## Dataset content
* BEGIN *

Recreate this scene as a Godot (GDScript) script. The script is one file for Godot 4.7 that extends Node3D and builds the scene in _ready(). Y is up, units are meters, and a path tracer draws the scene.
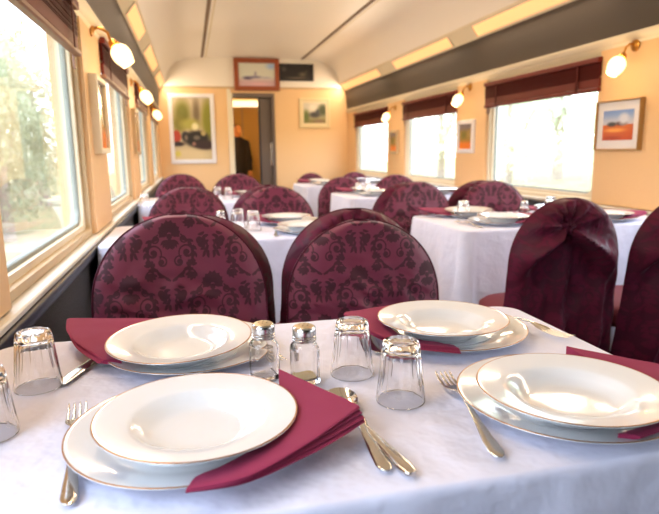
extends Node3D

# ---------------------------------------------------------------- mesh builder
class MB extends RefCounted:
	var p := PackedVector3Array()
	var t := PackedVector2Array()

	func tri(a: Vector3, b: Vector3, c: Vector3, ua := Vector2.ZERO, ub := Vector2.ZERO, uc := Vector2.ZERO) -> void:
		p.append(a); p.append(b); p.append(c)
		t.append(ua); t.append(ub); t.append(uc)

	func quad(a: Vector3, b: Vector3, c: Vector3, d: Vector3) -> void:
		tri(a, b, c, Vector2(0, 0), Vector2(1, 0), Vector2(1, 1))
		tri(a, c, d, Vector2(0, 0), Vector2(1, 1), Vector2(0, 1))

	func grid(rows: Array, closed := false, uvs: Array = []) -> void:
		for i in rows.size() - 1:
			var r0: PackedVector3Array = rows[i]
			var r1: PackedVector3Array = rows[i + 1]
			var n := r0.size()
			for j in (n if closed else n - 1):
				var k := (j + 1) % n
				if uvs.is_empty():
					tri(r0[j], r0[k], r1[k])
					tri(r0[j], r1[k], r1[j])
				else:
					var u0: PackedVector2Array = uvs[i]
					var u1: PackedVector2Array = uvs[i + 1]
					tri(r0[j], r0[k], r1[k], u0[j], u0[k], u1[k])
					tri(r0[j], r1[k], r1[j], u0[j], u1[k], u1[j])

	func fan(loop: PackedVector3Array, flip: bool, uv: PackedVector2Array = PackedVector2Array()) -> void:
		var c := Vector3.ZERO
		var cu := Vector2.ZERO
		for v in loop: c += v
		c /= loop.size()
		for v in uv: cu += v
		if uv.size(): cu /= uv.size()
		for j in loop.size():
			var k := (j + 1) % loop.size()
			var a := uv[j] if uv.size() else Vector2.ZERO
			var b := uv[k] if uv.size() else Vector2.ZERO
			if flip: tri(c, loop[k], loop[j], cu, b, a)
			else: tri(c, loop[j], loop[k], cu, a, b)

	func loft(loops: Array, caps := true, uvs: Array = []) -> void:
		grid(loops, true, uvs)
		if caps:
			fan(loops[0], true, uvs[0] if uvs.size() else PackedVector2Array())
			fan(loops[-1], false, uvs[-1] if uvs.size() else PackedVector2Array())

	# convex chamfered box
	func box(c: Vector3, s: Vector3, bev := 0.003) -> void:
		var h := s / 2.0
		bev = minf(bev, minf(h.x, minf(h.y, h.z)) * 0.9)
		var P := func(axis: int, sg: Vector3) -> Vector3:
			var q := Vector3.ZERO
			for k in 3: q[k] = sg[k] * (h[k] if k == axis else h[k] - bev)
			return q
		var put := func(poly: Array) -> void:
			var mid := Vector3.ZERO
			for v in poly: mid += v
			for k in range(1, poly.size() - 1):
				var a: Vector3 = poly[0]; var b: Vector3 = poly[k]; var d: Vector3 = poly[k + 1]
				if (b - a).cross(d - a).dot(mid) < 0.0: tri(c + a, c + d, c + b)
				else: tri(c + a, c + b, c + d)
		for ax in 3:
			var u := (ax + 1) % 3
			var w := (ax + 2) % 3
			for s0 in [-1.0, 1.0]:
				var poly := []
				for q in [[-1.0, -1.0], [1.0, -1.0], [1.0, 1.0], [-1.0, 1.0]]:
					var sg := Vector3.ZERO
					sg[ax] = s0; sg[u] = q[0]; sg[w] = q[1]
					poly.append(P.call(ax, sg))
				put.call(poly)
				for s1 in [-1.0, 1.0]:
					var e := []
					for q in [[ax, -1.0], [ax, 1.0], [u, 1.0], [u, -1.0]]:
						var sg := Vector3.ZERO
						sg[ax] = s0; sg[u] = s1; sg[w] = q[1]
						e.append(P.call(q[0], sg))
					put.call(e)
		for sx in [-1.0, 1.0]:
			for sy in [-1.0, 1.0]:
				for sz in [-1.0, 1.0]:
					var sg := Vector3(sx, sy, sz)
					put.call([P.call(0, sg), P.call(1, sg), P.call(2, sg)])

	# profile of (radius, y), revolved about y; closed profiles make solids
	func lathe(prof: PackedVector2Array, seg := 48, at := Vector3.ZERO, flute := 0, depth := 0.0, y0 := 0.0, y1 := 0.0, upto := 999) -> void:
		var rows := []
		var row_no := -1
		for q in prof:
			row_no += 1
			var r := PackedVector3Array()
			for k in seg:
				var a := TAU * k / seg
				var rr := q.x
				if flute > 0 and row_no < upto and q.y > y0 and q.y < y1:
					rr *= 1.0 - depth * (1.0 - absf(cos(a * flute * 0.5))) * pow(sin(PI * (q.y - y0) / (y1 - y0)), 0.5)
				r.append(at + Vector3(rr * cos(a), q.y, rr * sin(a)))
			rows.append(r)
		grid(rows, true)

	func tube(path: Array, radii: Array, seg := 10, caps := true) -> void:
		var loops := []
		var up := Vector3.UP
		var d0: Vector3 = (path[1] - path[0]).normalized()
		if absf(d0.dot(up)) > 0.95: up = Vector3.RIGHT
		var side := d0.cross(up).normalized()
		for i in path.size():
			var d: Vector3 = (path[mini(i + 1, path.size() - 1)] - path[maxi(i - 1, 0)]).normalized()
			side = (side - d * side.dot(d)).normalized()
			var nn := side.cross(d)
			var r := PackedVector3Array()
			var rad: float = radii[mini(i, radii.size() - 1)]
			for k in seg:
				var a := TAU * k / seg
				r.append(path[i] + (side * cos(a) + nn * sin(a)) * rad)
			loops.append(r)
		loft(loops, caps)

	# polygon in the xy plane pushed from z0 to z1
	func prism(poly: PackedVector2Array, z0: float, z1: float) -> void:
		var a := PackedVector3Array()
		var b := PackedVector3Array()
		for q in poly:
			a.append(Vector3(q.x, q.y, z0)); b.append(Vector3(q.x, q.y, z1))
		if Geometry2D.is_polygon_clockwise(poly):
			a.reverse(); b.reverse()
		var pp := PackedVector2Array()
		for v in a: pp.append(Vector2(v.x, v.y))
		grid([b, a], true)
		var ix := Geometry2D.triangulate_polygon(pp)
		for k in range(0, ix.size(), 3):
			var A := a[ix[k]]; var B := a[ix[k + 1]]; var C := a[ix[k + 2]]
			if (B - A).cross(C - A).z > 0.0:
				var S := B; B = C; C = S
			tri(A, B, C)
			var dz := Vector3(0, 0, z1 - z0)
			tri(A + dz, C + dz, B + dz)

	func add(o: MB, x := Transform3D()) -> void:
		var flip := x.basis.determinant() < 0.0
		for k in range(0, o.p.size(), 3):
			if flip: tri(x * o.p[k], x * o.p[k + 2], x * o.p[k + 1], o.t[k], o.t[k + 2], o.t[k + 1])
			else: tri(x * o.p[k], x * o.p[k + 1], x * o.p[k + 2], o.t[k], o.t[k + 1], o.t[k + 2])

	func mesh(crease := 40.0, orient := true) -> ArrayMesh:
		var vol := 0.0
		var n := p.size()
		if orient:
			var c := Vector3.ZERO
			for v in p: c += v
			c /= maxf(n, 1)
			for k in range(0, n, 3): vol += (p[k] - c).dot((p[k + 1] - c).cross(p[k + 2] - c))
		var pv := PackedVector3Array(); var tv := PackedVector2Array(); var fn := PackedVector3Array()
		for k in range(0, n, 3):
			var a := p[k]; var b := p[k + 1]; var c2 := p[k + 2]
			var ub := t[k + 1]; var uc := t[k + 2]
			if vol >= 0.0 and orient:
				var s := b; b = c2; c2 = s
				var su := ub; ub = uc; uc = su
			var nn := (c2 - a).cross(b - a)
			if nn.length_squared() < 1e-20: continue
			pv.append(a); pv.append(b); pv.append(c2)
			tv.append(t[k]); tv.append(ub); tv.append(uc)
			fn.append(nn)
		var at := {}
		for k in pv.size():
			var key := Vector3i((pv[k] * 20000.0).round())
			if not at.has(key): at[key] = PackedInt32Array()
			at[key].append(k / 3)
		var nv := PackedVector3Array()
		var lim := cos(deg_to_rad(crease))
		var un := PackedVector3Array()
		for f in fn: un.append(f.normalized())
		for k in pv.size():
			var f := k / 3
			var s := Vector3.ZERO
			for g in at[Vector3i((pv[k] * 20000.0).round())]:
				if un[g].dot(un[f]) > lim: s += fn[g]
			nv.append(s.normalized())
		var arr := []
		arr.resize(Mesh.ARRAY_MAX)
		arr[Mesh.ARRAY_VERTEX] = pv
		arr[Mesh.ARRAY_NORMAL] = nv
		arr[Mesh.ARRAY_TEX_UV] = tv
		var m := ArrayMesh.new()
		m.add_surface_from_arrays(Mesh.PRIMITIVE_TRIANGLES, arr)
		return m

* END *

## The task
Print the data above verbatim from the first line through the line holding "else: tri(c, loop[j], loop[k], cu, a, b)", leaving every picture out.

## Solution to this task
Recreate this scene as a Godot (GDScript) script. The script is one file for Godot 4.7 that extends Node3D and builds the scene in _ready(). Y is up, units are meters, and a path tracer draws the scene.
extends Node3D

# ---------------------------------------------------------------- mesh builder
class MB extends RefCounted:
	var p := PackedVector3Array()
	var t := PackedVector2Array()

	func tri(a: Vector3, b: Vector3, c: Vector3, ua := Vector2.ZERO, ub := Vector2.ZERO, uc := Vector2.ZERO) -> void:
		p.append(a); p.append(b); p.append(c)
		t.append(ua); t.append(ub); t.append(uc)

	func quad(a: Vector3, b: Vector3, c: Vector3, d: Vector3) -> void:
		tri(a, b, c, Vector2(0, 0), Vector2(1, 0), Vector2(1, 1))
		tri(a, c, d, Vector2(0, 0), Vector2(1, 1), Vector2(0, 1))

	func grid(rows: Array, closed := false, uvs: Array = []) -> void:
		for i in rows.size() - 1:
			var r0: PackedVector3Array = rows[i]
			var r1: PackedVector3Array = rows[i + 1]
			var n := r0.size()
			for j in (n if closed else n - 1):
				var k := (j + 1) % n
				if uvs.is_empty():
					tri(r0[j], r0[k], r1[k])
					tri(r0[j], r1[k], r1[j])
				else:
					var u0: PackedVector2Array = uvs[i]
					var u1: PackedVector2Array = uvs[i + 1]
					tri(r0[j], r0[k], r1[k], u0[j], u0[k], u1[k])
					tri(r0[j], r1[k], r1[j], u0[j], u1[k], u1[j])

	func fan(loop: PackedVector3Array, flip: bool, uv: PackedVector2Array = PackedVector2Array()) -> void:
		var c := Vector3.ZERO
		var cu := Vector2.ZERO
		for v in loop: c += v
		c /= loop.size()
		for v in uv: cu += v
		if uv.size(): cu /= uv.size()
		for j in loop.size():
			var k := (j + 1) % loop.size()
			var a := uv[j] if uv.size() else Vector2.ZERO
			var b := uv[k] if uv.size() else Vector2.ZERO
			if flip: tri(c, loop[k], loop[j], cu, b, a)
			else: tri(c, loop[j], loop[k], cu, a, b)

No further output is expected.